A Chapter 11 debtor’s pre-bankruptcy “surrender of [two] … leases to [its landlord] could be regarded as a preferential transfer,” held the U.S. Court of Appeals for the Seventh Circuit on March 11, 2016. In re Great Lakes Quick Lube LP, 2016 WL 930298, at *2 (7th Cir. March 11, 2016). Reversing the bankruptcy court’s holding that “the terminations were [not] transfers, … preferential or fraudulent,” the Seventh Circuit stressed that the debtor’s termination of its “interest in property — mainly the leaseholds — which it parted with by transferring that interest to [the landlord]” fell within the broad definition of “transfer” in the Bankruptcy Code (“Code”). Id. at *3.


Courts have long wrestled with the definition of “transfer” in the bankruptcy context. See, e.g.In re Criswell, 102 F.3d 1411, 1415 (5th Cir. 1997) (“[T]he definition of ‘transfer’ under the Bankruptcy Code is comprehensive and includes every conceivable mode of alienating property, whether directly or indirectly, voluntarily or involuntarily.”); S. Rep. No. 989, 95th Cong., 2d Sess. 27 (1978) (“The definition of transfer is as broad as possible.”). But see In re Wey, 854 F.2d 196 (7th Cir. 1988) (forfeiture of down payment pursuant to contract does not qualify as a “transfer”).

Whether a debtor has transferred its property also has generated litigation because the Code does not define “an interest of the debtor in property.” See, e.g.Begier v. IRS, 496 U.S. 53, 58 (1990) (“property that would have been part of the estate had it not been transferred before” bankruptcy); Butner v. U.S., 440 U.S. 48, 54 (1979) (“Congress has generally left the determination of property rights in the assets of a [debtor’s] estate to state law.”); In re Computrex, 403 F.3d 807 (6th Cir. 2005) (funds transferred from manufacturer to debtor for sole purpose of allowing debtor to pay manufacturer’s carriers held not property of debtor’s estate although commingled by debtor with funds belonging to other clients).
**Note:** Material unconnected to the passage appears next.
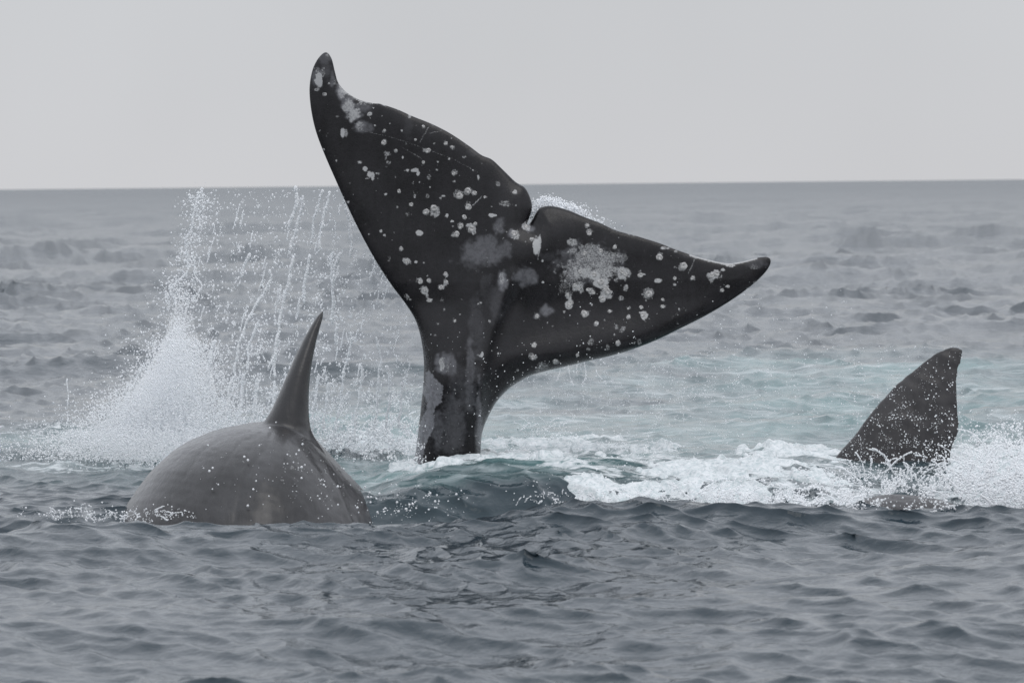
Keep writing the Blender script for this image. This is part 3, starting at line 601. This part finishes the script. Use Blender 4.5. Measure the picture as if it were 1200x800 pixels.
for t in np.linspace(-.98, .98, 16):
    k = math.sqrt(1 - t * t); an = np.linspace(0, 2 * np.pi, 24, endpoint=False)
    hump.append(np.stack([np.full(24, bc[0] + .42 * t), 25.2 + .38 * k * np.cos(an), -.16 + .185 * k * np.sin(an) * (1 - .15 * t)], -1))
co, no, fq = fuse2('whale', [loft_q(rings), loft_q(fr), loft_q(hump)], .012, 14)
co += no * (0.0022 * N2.samp(co[:, 0] * .7 + co[:, 1], co[:, 2] * 1.0))[:, None]
d_ = co - CAMP; c_ = d_ @ F; qx = 600 + FPX * (d_ @ R_) / c_; qy = 400 - FPX * (d_ @ U_) / c_
SK3 = skin('wet_mid_grey_skin', (0.024, 0.0225, 0.024), (0.046, 0.0435, 0.045), .36, 5.0)
link('whale', mk_mesh('whale', co, [fq], {'mark': np.zeros(len(co)), 'pale': np.zeros(len(co))}), SK3,
     label='grey whale at the right with a broad triangular hooked fin standing in white foam', category='whale', group='grey whales surfacing together')

# ------------------------------------------------------------------ spray: drops on points (geometry nodes), one object per splash
M = Mat('water_drops'); M.b.inputs['Base Color'].default_value = (0.95, 0.957, 0.97, 1); M.b.inputs['Roughness'].default_value = .25; M.b.inputs['IOR'].default_value = 1.33
M.b.inputs['Transmission Weight'].default_value = 0.0
tr = M.n('ShaderNodeBsdfTranslucent', {'Color': (0.97, 0.98, 0.98, 1)}); ms = M.n('ShaderNodeMixShader', {0: .3, 1: M.b.outputs[0], 2: tr.outputs[0]}); M.t.links.new(ms.outputs[0], M.out.inputs[0])
DROP_M = M.m
def drop_tree():
    g = bpy.data.node_groups.new('drops_on_points', 'GeometryNodeTree')
    g.interface.new_socket('Geometry', in_out='INPUT', socket_type='NodeSocketGeometry'); g.interface.new_socket('Geometry', in_out='OUTPUT', socket_type='NodeSocketGeometry')
    i, o = g.nodes.new('NodeGroupInput'), g.nodes.new('NodeGroupOutput'); ip = g.nodes.new('GeometryNodeInstanceOnPoints'); ic = g.nodes.new('GeometryNodeMeshIcoSphere')
    ic.inputs['Radius'].default_value = 1; ic.inputs['Subdivisions'].default_value = 2; sm = g.nodes.new('GeometryNodeSetShadeSmooth'); mt = g.nodes.new('GeometryNodeSetMaterial'); mt.inputs['Material'].default_value = DROP_M
    at = g.nodes.new('GeometryNodeInputNamedAttribute'); at.data_type = 'FLOAT'; at.inputs['Name'].default_value = 'rad'
    el = g.nodes.new('GeometryNodeInputNamedAttribute'); el.data_type = 'FLOAT'; el.inputs['Name'].default_value = 'tall'
    cx = g.nodes.new('ShaderNodeCombineXYZ'); mu = g.nodes.new('ShaderNodeMath'); mu.operation = 'MULTIPLY'
    K = g.links.new
    K(i.outputs[0], ip.inputs['Points']); K(ic.outputs['Mesh'], sm.inputs[0]); K(sm.outputs[0], mt.inputs[0]); K(mt.outputs[0], ip.inputs['Instance'])
    K(at.outputs[0], mu.inputs[0]); K(el.outputs[0], mu.inputs[1]); K(at.outputs[0], cx.inputs[0]); K(at.outputs[0], cx.inputs[1]); K(mu.outputs[0], cx.inputs[2]); K(cx.outputs[0], ip.inputs['Scale']); K(ip.outputs[0], o.inputs[0])
    return g
DT = drop_tree()
def drops(name, P, r, tall=None):
    P = np.asarray(P); r = np.asarray(r, float)
    me = bpy.data.meshes.new(name); me.vertices.add(len(P)); me.vertices.foreach_set('co', P.astype(np.float32).ravel())
    for k, a in (('rad', r), ('tall', np.ones(len(P)) if tall is None else tall)):
        at = me.attributes.new(k, 'FLOAT', 'POINT'); at.data.foreach_set('value', np.asarray(a, np.float32))
    o = link(name, me, DROP_M, kind='stuff'); md = o.modifiers.new('drops', 'NODES'); md.node_group = DT
    return o
def rads(n, lo, hi, p=2.5): return lo + (hi - lo) * RNG.random(n) ** p
def cloud(n, cx, cy, sx, sy, Y, sY=.35, lo=.002, hi=.008, p=2.5):
    x = RNG.normal(cx, sx, n); y = RNG.normal(cy, sy, n); return PX(x, y, RNG.normal(Y, sY, n)), rads(n, lo, hi, p)
def clumpy(n, x0, x1, y0, y1, Y, sY, lo, hi, dens, p=3, nb=0.5):
    """uniform scatter thinned by a density function and by random clumps"""
    x = RNG.uniform(x0, x1, n * 4); y = RNG.uniform(y0, y1, n * 4)
    cl = np.clip(.5 + nb * N2.samp(x / 45.0, y / 60.0) + .3 * N1.samp(x / 30., y / 30.), 0, 2)
    k = RNG.random(n * 4) < dens(x, y) * cl; x, y = x[k][:n], y[k][:n]
    return PX(x, y, RNG.normal(Y, sY, len(x))), rads(len(x), lo, hi, p)
def strand(pts, Y, r=.006, wob=.008, gap=.15):
    w3 = PX([p[0] for p in pts], [p[1] for p in pts], Y); c_ = catmull(w3, .009); n = len(c_)
    s = np.arange(n) * .009; ph = RNG.uniform(0, 20)
    c_[:, 0] += wob * np.sin(s * 14 + ph) + wob * .6 * np.sin(s * 37 + ph * 2) + RNG.normal(0, .0015, n); c_[:, 1] += wob * np.sin(s * 11 + ph * 3)
    rad = r * (.55 + .45 * np.abs(np.sin(s * 23 + ph * 5)) + RNG.uniform(0, .45, n)); k = np.sin(s * 9 + ph) + np.sin(s * 31 + ph) > -1.9 + gap * 2
    ex = 2; P_, r_ = [c_[k]], [rad[k]]
    m_ = RNG.random(n) < .12; P_.append(c_[m_] + RNG.normal(0, .022, (m_.sum(), 3))); r_.append(RNG.uniform(.002, .0055, m_.sum()))
    return np.concatenate(P_), np.concatenate(r_)
def cat(L_): return np.concatenate([a for a, b in L_]), np.concatenate([b for a, b in L_])

# plume left of the tail
core = []
YP = 30.3
edge = lambda y: np.interp(y, [225, 300, 350, 390, 430, 470, 500, 525], [6, 7, 11, 16, 26, 48, 75, 100])
midx = lambda y: np.interp(y, [225, 300, 350, 390, 430, 470, 500, 525], [236, 222, 213, 212, 210, 205, 200, 195])
y = 542 - 215 * RNG.beta(1.3, 4.2, 60000); lobe = RNG.integers(0, 9, len(y)); x = midx(y) + edge(y) * (RNG.normal(0, .42, len(y)) - .15 + np.linspace(-.75, .6, 9)[lobe] * smooth(380, 470, y)) * (1 + .25 * np.sin(y / 9 + lobe * 2.1)); y = y + 9 * np.sin(lobe * 5.3) ; core.append((PX(x, y, RNG.normal(YP - .25 - .5 * smooth(490, 530, y), .28 + .35 * smooth(490, 530, y), len(y))), rads(len(y), .0018, .0065, 2.5)))
y = RNG.uniform(225, 430, 1100); x = midx(y) + 5 * np.sin(y / 13) + edge(y) * RNG.normal(0, 1.25, len(y)); core.append((PX(x, y, RNG.normal(YP, .2, len(y))), rads(len(y), .002, .0085)))
y = 538 - 140 * RNG.random(16000) ** 1.8; x = midx(y) + edge(y) * RNG.normal(.2, 1.15, len(y)); core.append((PX(x, y, RNG.normal(YP - .6, .6, len(y))), rads(len(y), .002, .007)))
for k in range(24):                                                      # fingers thrown up out of the plume
    y0 = RNG.uniform(440, 515); x0 = midx(y0) + edge(y0) * RNG.normal(0, .8); a = RNG.normal(-.1, .5); l = RNG.uniform(18, 70)
    core.append(strand([(x0, y0), (x0 + a * l * .6, y0 - l * .7), (x0 + a * l, y0 - l)], YP + RNG.normal(0, .2), .0045, .006, .75))
core.append(strand([(237, 224), (228, 240), (224, 262), (219, 288), (221, 305), (214, 322), (200, 338), (206, 348), (220, 352), (215, 372)], YP, .007, .012, .1))
core.append(strand([(222, 290), (230, 300), (226, 318), (234, 335), (228, 352)], YP, .005, .012, .3))
core.append(cloud(220, 236, 238, 9, 10, YP, .15)); core.append(cloud(160, 222, 290, 9, 16, YP, .15)); core.append(cloud(500, 205, 345, 12, 12, YP, .15)); core.append(cloud(300, 180, 400, 25, 18, YP, .15, .002, .006))
P_, r_ = cat(core); drops('splash_plume', P_, r_)

# curtain of water falling from the fluke
fall = []
ST = [[(348, 221), (346, 242), (338, 263)], [(356, 231), (349, 259), (341, 291)], [(344, 301), (339, 329), (330, 357), (327, 389), (321, 417), (314, 431)], [(377, 224), (370, 252), (365, 284)], [(362, 301), (358, 329), (356, 354)],
      [(386, 226), (379, 259), (372, 294)], [(397, 298), (391, 322), (391, 354), (388, 378)], [(316, 317), (318, 329), (307, 347), (295, 364), (286, 389), (278, 413), (272, 445), (267, 473), (262, 500)], [(302, 378), (293, 403), (290, 431)],
      [(293, 298), (283, 322)], [(325, 399), (323, 427), (320, 466), (318, 490)], [(412, 396), (405, 431), (398, 473), (392, 512)], [(393, 385), (393, 402)], [(440, 396), (446, 424), (442, 466), (438, 505)], [(388, 300), (390, 330)],
      [(252, 400), (246, 430), (240, 460)], [(335, 440), (330, 470), (328, 495)], [(372, 440), (368, 480), (366, 505)], [(425, 430), (420, 470), (415, 515)], [(455, 430), (456, 470), (452, 510)], [(470, 450), (468, 500)], [(384, 450), (380, 500)], [(350, 360), (346, 372)],
      [(404, 232), (409, 262), (412, 300)], [(346, 470), (342, 500)], [(300, 450), (296, 500)], [(284, 440), (281, 490)]]
for s in ST: fall.append(strand(s, 29.5 + RNG.normal(0, .2), .0098 * RNG.uniform(.75, 1.15), .006, .02))
dens = lambda x, y: np.clip(.25 + .75 * smooth(220, 520, y), 0, 1) * np.clip(1.15 - np.abs(x - 330) / 170, .1, 1)
fall.append(clumpy(10000, 205, 490, 222, 528, 29.4, .35, .0016, .0068, dens, 2.6))
dens2 = lambda x, y: smooth(480, 528, y)
fall.append(clumpy(2600, 260, 480, 480, 530, 29.6, .3, .002, .009, dens2, 2.5))
for k in range(70):
    x0, y0 = RNG.uniform(225, 480), RNG.uniform(235, 500); l = RNG.uniform(5, 32)
    fall.append(strand([(x0, y0), (x0 - l * .25, y0 + l)], 29.5 + RNG.normal(0, .25), .0045, .004, .3))
P_, r_ = cat(fall); drops('falling_water', P_, r_, RNG.uniform(1.0, 1.8, len(P_)))

# drip under the right fluke and fine rain over the water right of the tail
rain = []
for s in [[(664, 431), (667, 440), (671, 451)], [(684, 425), (686, 438), (683, 449)], [(676, 428), (675, 437)], [(704, 421), (700, 432), (706, 444)], [(655, 433), (652, 446)]]: rain.append(strand(s, 28.5, .004, .008, .3))
dens = lambda x, y: np.exp(-((x - 760) / 150) ** 2 - ((y - 455) / 45) ** 2) + .25 * smooth(500, 420, -y * -1)
rain.append(clumpy(6500, 560, 1010, 330, 530, 29.0, .6, .0013, .0046, lambda x, y: np.clip(np.exp(-((x - 740) / 140) ** 2 - ((y - 460) / 40) ** 2) + .10 * np.exp(-((y - 430) / 80) ** 2), 0, 1), 2))
P_, r_ = cat(rain); drops('fine_rain', P_, r_)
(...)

The debtor operated a number of retail stores and had “negotiated the termination of the leases [on two stores] 52 days before bankruptcy.” At the time, the debtor was in serious financial trouble and had agreed with the landlord “to terminate the two leases … even though the leased stores were profitable. ” 2016 WL 930298, at *1.

The creditor’s committee in the Chapter 11 case later sued the landlord, alleging that the “termination was either a preferential or fraudulent transfer of the leases … and that whichever it was the value of the leases belongs to the bankrupt estate and should therefore be available to … creditors.” According to the Seventh Circuit, the “transfer alleged is the surrender by [the debtor] of the two leases [it had previously obtained from the landlord].” The parties disputed whether the debtor had received reasonably equivalent value, but the bankruptcy court avoided the issue by ruling “that the terminations had not been transfers.” Id.
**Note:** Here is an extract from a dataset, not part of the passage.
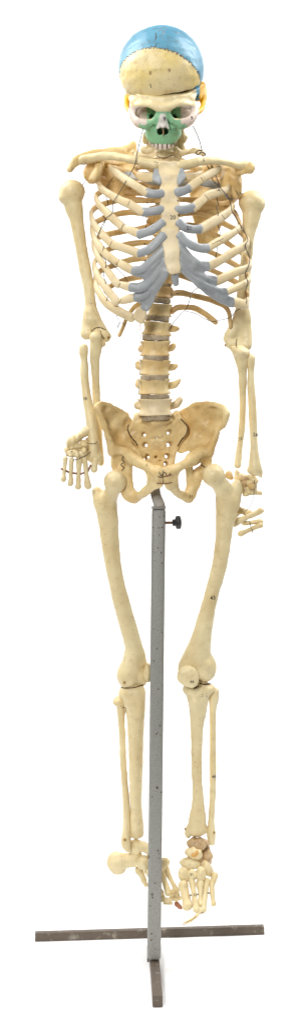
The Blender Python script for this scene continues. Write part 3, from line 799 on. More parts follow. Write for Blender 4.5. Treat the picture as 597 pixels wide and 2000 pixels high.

Transfer of Debtor’s Property

The Seventh Circuit, in reversing the bankruptcy court, stressed “that the leases would have had … significant value to creditors of the bankrupt estate.” Id. at *2. Thus, the debtor’s “surrender of the leases … could be regarded as a [preferential or fraudulent] transfer.” Id. It rejected the landlord’s argument that the debtor had “abandoned” the leases. As the court reasoned, Code Section 101(54)(D) defines “transfer” broadly so as to include “each mode, direct or indirect, absolute or conditional, voluntary or involuntary, of disposing of or parting with — (i) property; or (ii) an interest in property” (emphasis in original). Because the leaseholds were “an interest in property,” and because the debtor had transferred that interest to the landlord, that asset would have been available to the debtor’s “other creditors had the transfer had not taken place.” Id.at *3. Accordingly, the creditors’ committee was justified in asserting preference and fraudulent transfer claims against the landlord.
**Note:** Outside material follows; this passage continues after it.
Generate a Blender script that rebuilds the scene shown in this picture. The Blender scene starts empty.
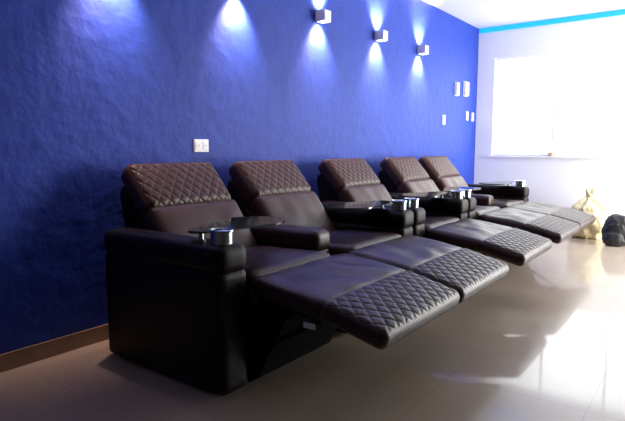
import bpy, bmesh, math, random
from mathutils import Vector, Matrix, noise
random.seed(3)
S = bpy.context.scene
S.view_settings.view_transform = 'Standard'
S.view_settings.look = 'None'

# ---------------------------------------------------------------- materials
def mat(name, col, rough=0.5, metal=0.0, spec=0.5, bump=0.0, bscale=40, var=0.0, emis=None, estr=0, trans=0.0, coat=0.0):
    m = bpy.data.materials.new(name); m.use_nodes = True
    nt = m.node_tree; b = nt.nodes['Principled BSDF']
    b.inputs['Base Color'].default_value = (*col, 1)
    b.inputs['Roughness'].default_value = rough
    b.inputs['Metallic'].default_value = metal
    b.inputs['Specular IOR Level'].default_value = spec
    b.inputs['Transmission Weight'].default_value = trans
    b.inputs['Coat Weight'].default_value = coat
    if emis:
        b.inputs['Emission Color'].default_value = (*emis, 1)
        b.inputs['Emission Strength'].default_value = estr
    tc = nt.nodes.new('ShaderNodeTexCoord')
    n = nt.nodes.new('ShaderNodeTexNoise'); n.inputs['Scale'].default_value = bscale
    n.inputs['Detail'].default_value = 5
    nt.links.new(tc.outputs['Object'], n.inputs['Vector'])
    if bump > 0:
        bp = nt.nodes.new('ShaderNodeBump'); bp.inputs['Strength'].default_value = bump
        bp.inputs['Distance'].default_value = 0.01
        nt.links.new(n.outputs['Fac'], bp.inputs['Height'])
        nt.links.new(bp.outputs['Normal'], b.inputs['Normal'])
    if var > 0:
        r = nt.nodes.new('ShaderNodeValToRGB')
        r.color_ramp.elements[0].position = 0.3; r.color_ramp.elements[1].position = 0.7
        r.color_ramp.elements[0].color = (*[c*(1-var) for c in col], 1)
        r.color_ramp.elements[1].color = (*[min(1, c*(1+var)) for c in col], 1)
        nt.links.new(n.outputs['Fac'], r.inputs['Fac'])
        nt.links.new(r.outputs['Color'], b.inputs['Base Color'])
    return m

M_blue = mat('blue_paint', (0.021, 0.056, 0.38), 0.6, spec=0.3, bump=0.9, bscale=9, var=0.08)
M_white = mat('white_paint', (0.94, 0.95, 0.95), 0.6, bump=0.05, bscale=30)
M_low_bounce = mat('low_bounce_paint', (0.05, 0.036, 0.028), 0.7)  # unseen walls made this dark to cut bounced light
M_ceil = mat('ceiling_paint', (0.74, 0.75, 0.78), 0.7)
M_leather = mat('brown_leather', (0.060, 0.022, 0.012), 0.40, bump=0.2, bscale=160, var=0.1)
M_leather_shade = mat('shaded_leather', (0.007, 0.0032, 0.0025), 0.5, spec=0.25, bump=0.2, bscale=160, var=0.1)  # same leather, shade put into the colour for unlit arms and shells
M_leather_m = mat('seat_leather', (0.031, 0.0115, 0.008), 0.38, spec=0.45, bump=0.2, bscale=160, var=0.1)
M_under = mat('shaded_lining', (0.004, 0.0035, 0.0035), 0.9, spec=0.1)  # dark base fabric with the under-seat shadow put into its colour
M_metal = mat('brushed_steel', (0.62, 0.72, 0.74), 0.25, metal=1.0)
M_cupin = mat('cup_inside', (0.05, 0.25, 0.3), 0.3, metal=0.6)
M_glass = mat('tinted_tray_glass', (0.05, 0.065, 0.058), 0.08, spec=0.6)
M_black = mat('black_steel', (0.006, 0.006, 0.006), 0.6, metal=0.2, spec=0.2)
M_plast = mat('white_plastic', (0.8, 0.8, 0.82), 0.35)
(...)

Creditors Only Sought Value of Transferred Property

The court also rejected the landlord’s reliance on Code Section 365(c)(3), which provides that the “trustee … may not assume or assign any … unexpired lease of the debtor … if … such lease is of nonresidential real property and has been terminated under applicable nonbankrupty law prior to the order for relief.” In the court’s view, this section “is aimed at facilitating the re-leasing of commercial property during bankruptcy … by forbidding the trustee to interfere with the occupancy of the new tenants.” Here, however, the creditors’ committee did not “want the leases; their action for the avoidance of the [preferential and fraudulent] transfers of the leases and recovery of the leases’ value … did not require” the assumption or assigning of the leases, making Section 365 (c)(3) “inapplicable” to this case. Because the creditors were seeking “the value of the leases that [the debtor] transferred to the [landlord],” they were “not trying to evict anyone” (emphasis in original). Id. The court thus remanded the dispute to the bankruptcy court “to determine the value of [the debtor’s] transfer to [the landlord] and whether [the landlord] has any defenses to the creditors’ claims.” Id. at *4.